Extracted records
▬▬▬▬▬▬▬▬▬▬
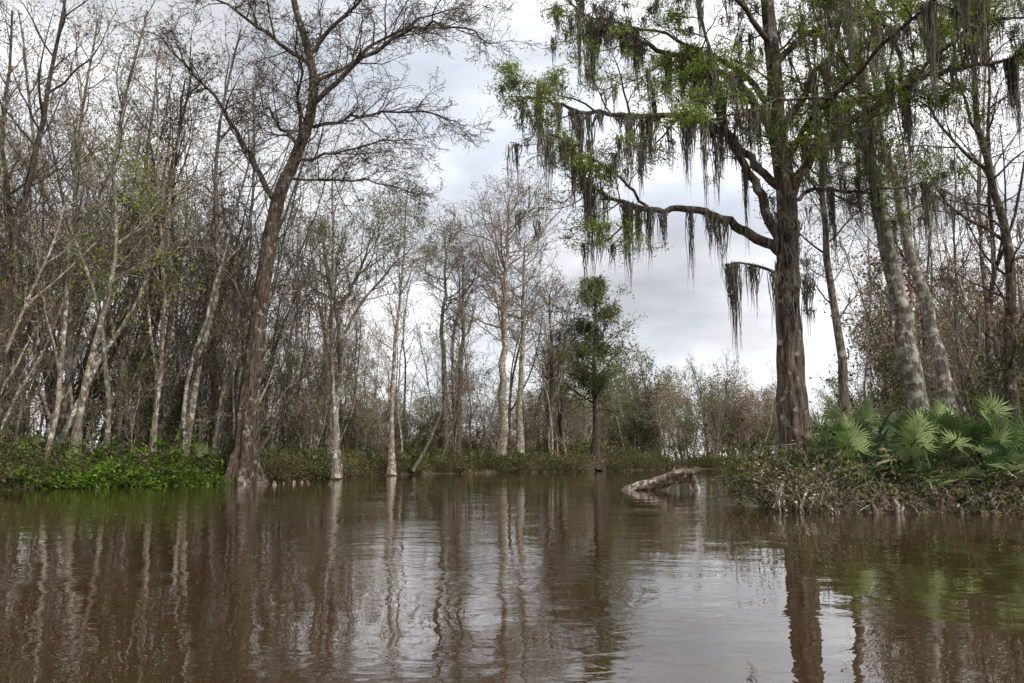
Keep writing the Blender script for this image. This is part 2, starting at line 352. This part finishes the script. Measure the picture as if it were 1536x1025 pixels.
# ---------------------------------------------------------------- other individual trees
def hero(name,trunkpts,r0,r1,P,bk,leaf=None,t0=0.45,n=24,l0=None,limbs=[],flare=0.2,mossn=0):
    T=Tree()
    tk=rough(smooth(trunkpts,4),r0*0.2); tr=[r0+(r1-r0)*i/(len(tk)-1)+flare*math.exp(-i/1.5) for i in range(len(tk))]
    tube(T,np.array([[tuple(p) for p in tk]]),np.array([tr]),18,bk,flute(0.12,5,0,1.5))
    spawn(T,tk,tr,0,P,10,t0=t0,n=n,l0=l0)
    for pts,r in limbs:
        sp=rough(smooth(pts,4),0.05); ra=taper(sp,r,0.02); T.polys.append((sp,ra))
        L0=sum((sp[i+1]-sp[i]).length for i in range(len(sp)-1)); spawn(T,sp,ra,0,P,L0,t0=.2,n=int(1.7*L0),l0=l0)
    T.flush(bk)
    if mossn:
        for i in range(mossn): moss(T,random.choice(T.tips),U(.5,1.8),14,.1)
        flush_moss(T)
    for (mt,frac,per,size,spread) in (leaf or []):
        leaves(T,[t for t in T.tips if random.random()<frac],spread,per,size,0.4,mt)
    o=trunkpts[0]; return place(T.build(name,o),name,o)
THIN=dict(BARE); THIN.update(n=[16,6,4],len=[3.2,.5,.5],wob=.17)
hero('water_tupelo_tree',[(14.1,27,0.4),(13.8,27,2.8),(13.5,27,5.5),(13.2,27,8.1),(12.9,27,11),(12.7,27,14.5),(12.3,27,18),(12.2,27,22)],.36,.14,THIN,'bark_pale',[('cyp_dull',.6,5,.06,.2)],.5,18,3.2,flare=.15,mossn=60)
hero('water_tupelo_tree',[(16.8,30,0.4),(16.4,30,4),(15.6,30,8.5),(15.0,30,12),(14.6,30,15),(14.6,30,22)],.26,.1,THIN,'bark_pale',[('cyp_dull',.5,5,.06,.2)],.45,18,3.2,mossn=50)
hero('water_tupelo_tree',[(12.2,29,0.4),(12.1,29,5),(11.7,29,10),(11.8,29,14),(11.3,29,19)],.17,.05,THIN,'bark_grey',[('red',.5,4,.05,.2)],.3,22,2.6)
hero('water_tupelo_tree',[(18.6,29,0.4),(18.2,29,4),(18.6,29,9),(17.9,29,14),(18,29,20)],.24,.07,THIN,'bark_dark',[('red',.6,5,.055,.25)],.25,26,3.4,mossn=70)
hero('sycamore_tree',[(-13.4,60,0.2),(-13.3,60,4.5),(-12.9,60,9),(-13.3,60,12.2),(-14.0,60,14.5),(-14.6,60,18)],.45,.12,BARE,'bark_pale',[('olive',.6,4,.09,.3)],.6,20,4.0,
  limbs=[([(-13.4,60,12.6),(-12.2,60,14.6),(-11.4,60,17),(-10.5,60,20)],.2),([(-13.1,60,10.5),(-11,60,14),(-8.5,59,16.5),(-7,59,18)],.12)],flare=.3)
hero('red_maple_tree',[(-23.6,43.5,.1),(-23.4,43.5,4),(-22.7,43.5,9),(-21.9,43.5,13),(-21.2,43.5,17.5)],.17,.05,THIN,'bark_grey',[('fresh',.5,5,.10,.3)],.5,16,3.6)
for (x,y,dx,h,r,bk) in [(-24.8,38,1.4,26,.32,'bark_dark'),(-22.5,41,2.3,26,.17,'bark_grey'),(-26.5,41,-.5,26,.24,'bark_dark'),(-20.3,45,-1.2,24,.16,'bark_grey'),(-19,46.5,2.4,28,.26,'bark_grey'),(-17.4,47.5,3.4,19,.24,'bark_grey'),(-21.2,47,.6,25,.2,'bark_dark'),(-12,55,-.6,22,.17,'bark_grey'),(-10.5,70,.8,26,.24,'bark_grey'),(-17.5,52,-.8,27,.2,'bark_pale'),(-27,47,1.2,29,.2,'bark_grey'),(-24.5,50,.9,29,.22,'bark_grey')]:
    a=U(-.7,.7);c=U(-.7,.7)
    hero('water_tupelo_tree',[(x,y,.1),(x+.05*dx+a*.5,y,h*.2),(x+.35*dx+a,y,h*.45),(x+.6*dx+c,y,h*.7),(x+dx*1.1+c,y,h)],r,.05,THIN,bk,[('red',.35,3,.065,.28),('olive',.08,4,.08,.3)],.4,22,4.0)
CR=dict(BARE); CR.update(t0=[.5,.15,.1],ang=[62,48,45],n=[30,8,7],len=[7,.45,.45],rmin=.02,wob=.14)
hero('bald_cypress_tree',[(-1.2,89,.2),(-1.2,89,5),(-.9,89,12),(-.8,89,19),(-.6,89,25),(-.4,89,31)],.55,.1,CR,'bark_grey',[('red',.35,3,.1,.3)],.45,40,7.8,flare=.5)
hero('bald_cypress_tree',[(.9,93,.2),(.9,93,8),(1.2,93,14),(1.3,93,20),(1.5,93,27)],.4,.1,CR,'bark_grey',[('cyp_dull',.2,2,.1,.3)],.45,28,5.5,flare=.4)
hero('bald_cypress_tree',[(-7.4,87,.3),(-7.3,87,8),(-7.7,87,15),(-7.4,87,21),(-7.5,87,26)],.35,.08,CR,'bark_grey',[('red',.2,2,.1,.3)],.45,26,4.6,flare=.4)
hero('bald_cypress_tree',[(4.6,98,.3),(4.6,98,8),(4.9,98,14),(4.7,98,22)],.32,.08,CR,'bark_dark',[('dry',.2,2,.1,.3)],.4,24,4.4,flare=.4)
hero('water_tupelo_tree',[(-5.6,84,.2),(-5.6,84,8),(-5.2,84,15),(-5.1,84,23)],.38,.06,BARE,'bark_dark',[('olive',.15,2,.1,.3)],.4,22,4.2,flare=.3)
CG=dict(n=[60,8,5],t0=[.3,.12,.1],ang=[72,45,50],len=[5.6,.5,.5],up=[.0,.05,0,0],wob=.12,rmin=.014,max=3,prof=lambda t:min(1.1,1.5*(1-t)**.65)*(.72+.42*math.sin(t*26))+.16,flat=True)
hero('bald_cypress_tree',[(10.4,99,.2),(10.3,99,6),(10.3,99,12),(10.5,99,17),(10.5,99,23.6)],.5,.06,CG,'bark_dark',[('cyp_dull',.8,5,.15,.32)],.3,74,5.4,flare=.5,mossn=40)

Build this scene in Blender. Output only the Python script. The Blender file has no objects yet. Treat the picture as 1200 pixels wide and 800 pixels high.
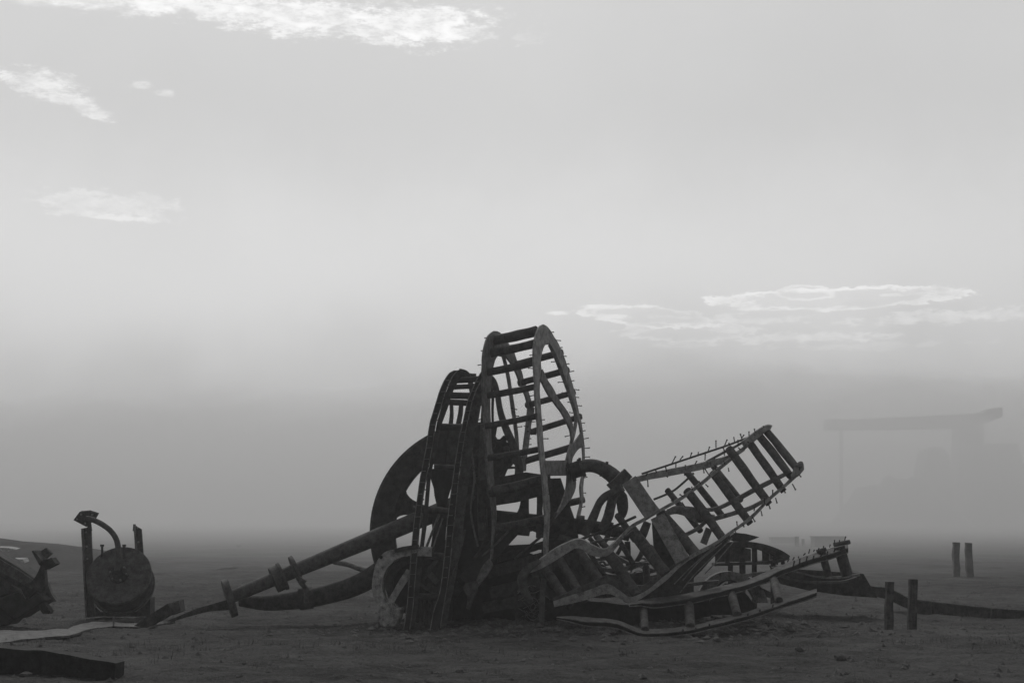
▬▬▬▬▬▬▬▬▬▬
* _Required task_: Omit all pictures while transcribing the entries verbatim.

* _Task solution_:
Keep writing the Blender script for this image. This is part 2, starting at line 352. This part finishes the script. Measure the picture as if it were 1536x1025 pixels.
# ---------------------------------------------------------------- other individual trees
def hero(name,trunkpts,r0,r1,P,bk,leaf=None,t0=0.45,n=24,l0=None,limbs=[],flare=0.2,mossn=0):
    T=Tree()
    tk=rough(smooth(trunkpts,4),r0*0.2); tr=[r0+(r1-r0)*i/(len(tk)-1)+flare*math.exp(-i/1.5) for i in range(len(tk))]
    tube(T,np.array([[tuple(p) for p in tk]]),np.array([tr]),18,bk,flute(0.12,5,0,1.5))
    spawn(T,tk,tr,0,P,10,t0=t0,n=n,l0=l0)
    for pts,r in limbs:
        sp=rough(smooth(pts,4),0.05); ra=taper(sp,r,0.02); T.polys.append((sp,ra))
        L0=sum((sp[i+1]-sp[i]).length for i in range(len(sp)-1)); spawn(T,sp,ra,0,P,L0,t0=.2,n=int(1.7*L0),l0=l0)
    T.flush(bk)
    if mossn:
        for i in range(mossn): moss(T,random.choice(T.tips),U(.5,1.8),14,.1)
        flush_moss(T)
    for (mt,frac,per,size,spread) in (leaf or []):
        leaves(T,[t for t in T.tips if random.random()<frac],spread,per,size,0.4,mt)
    o=trunkpts[0]; return place(T.build(name,o),name,o)
THIN=dict(BARE); THIN.update(n=[16,6,4],len=[3.2,.5,.5],wob=.17)
hero('water_tupelo_tree',[(14.1,27,0.4),(13.8,27,2.8),(13.5,27,5.5),(13.2,27,8.1),(12.9,27,11),(12.7,27,14.5),(12.3,27,18),(12.2,27,22)],.36,.14,THIN,'bark_pale',[('cyp_dull',.6,5,.06,.2)],.5,18,3.2,flare=.15,mossn=60)
hero('water_tupelo_tree',[(16.8,30,0.4),(16.4,30,4),(15.6,30,8.5),(15.0,30,12),(14.6,30,15),(14.6,30,22)],.26,.1,THIN,'bark_pale',[('cyp_dull',.5,5,.06,.2)],.45,18,3.2,mossn=50)
hero('water_tupelo_tree',[(12.2,29,0.4),(12.1,29,5),(11.7,29,10),(11.8,29,14),(11.3,29,19)],.17,.05,THIN,'bark_grey',[('red',.5,4,.05,.2)],.3,22,2.6)
hero('water_tupelo_tree',[(18.6,29,0.4),(18.2,29,4),(18.6,29,9),(17.9,29,14),(18,29,20)],.24,.07,THIN,'bark_dark',[('red',.6,5,.055,.25)],.25,26,3.4,mossn=70)
hero('sycamore_tree',[(-13.4,60,0.2),(-13.3,60,4.5),(-12.9,60,9),(-13.3,60,12.2),(-14.0,60,14.5),(-14.6,60,18)],.45,.12,BARE,'bark_pale',[('olive',.6,4,.09,.3)],.6,20,4.0,
  limbs=[([(-13.4,60,12.6),(-12.2,60,14.6),(-11.4,60,17),(-10.5,60,20)],.2),([(-13.1,60,10.5),(-11,60,14),(-8.5,59,16.5),(-7,59,18)],.12)],flare=.3)
hero('red_maple_tree',[(-23.6,43.5,.1),(-23.4,43.5,4),(-22.7,43.5,9),(-21.9,43.5,13),(-21.2,43.5,17.5)],.17,.05,THIN,'bark_grey',[('fresh',.5,5,.10,.3)],.5,16,3.6)
for (x,y,dx,h,r,bk) in [(-24.8,38,1.4,26,.32,'bark_dark'),(-22.5,41,2.3,26,.17,'bark_grey'),(-26.5,41,-.5,26,.24,'bark_dark'),(-20.3,45,-1.2,24,.16,'bark_grey'),(-19,46.5,2.4,28,.26,'bark_grey'),(-17.4,47.5,3.4,19,.24,'bark_grey'),(-21.2,47,.6,25,.2,'bark_dark'),(-12,55,-.6,22,.17,'bark_grey'),(-10.5,70,.8,26,.24,'bark_grey'),(-17.5,52,-.8,27,.2,'bark_pale'),(-27,47,1.2,29,.2,'bark_grey'),(-24.5,50,.9,29,.22,'bark_grey')]:
    a=U(-.7,.7);c=U(-.7,.7)
    hero('water_tupelo_tree',[(x,y,.1),(x+.05*dx+a*.5,y,h*.2),(x+.35*dx+a,y,h*.45),(x+.6*dx+c,y,h*.7),(x+dx*1.1+c,y,h)],r,.05,THIN,bk,[('red',.35,3,.065,.28),('olive',.08,4,.08,.3)],.4,22,4.0)
CR=dict(BARE); CR.update(t0=[.5,.15,.1],ang=[62,48,45],n=[30,8,7],len=[7,.45,.45],rmin=.02,wob=.14)
hero('bald_cypress_tree',[(-1.2,89,.2),(-1.2,89,5),(-.9,89,12),(-.8,89,19),(-.6,89,25),(-.4,89,31)],.55,.1,CR,'bark_grey',[('red',.35,3,.1,.3)],.45,40,7.8,flare=.5)
hero('bald_cypress_tree',[(.9,93,.2),(.9,93,8),(1.2,93,14),(1.3,93,20),(1.5,93,27)],.4,.1,CR,'bark_grey',[('cyp_dull',.2,2,.1,.3)],.45,28,5.5,flare=.4)
hero('bald_cypress_tree',[(-7.4,87,.3),(-7.3,87,8),(-7.7,87,15),(-7.4,87,21),(-7.5,87,26)],.35,.08,CR,'bark_grey',[('red',.2,2,.1,.3)],.45,26,4.6,flare=.4)
hero('bald_cypress_tree',[(4.6,98,.3),(4.6,98,8),(4.9,98,14),(4.7,98,22)],.32,.08,CR,'bark_dark',[('dry',.2,2,.1,.3)],.4,24,4.4,flare=.4)
hero('water_tupelo_tree',[(-5.6,84,.2),(-5.6,84,8),(-5.2,84,15),(-5.1,84,23)],.38,.06,BARE,'bark_dark',[('olive',.15,2,.1,.3)],.4,22,4.2,flare=.3)
CG=dict(n=[60,8,5],t0=[.3,.12,.1],ang=[72,45,50],len=[5.6,.5,.5],up=[.0,.05,0,0],wob=.12,rmin=.014,max=3,prof=lambda t:min(1.1,1.5*(1-t)**.65)*(.72+.42*math.sin(t*26))+.16,flat=True)
hero('bald_cypress_tree',[(10.4,99,.2),(10.3,99,6),(10.3,99,12),(10.5,99,17),(10.5,99,23.6)],.5,.06,CG,'bark_dark',[('cyp_dull',.8,5,.15,.32)],.3,74,5.4,flare=.5,mossn=40)

Build this scene in Blender. Output only the Python script. The Blender file has no objects yet. Treat the picture as 1200 pixels wide and 800 pixels high.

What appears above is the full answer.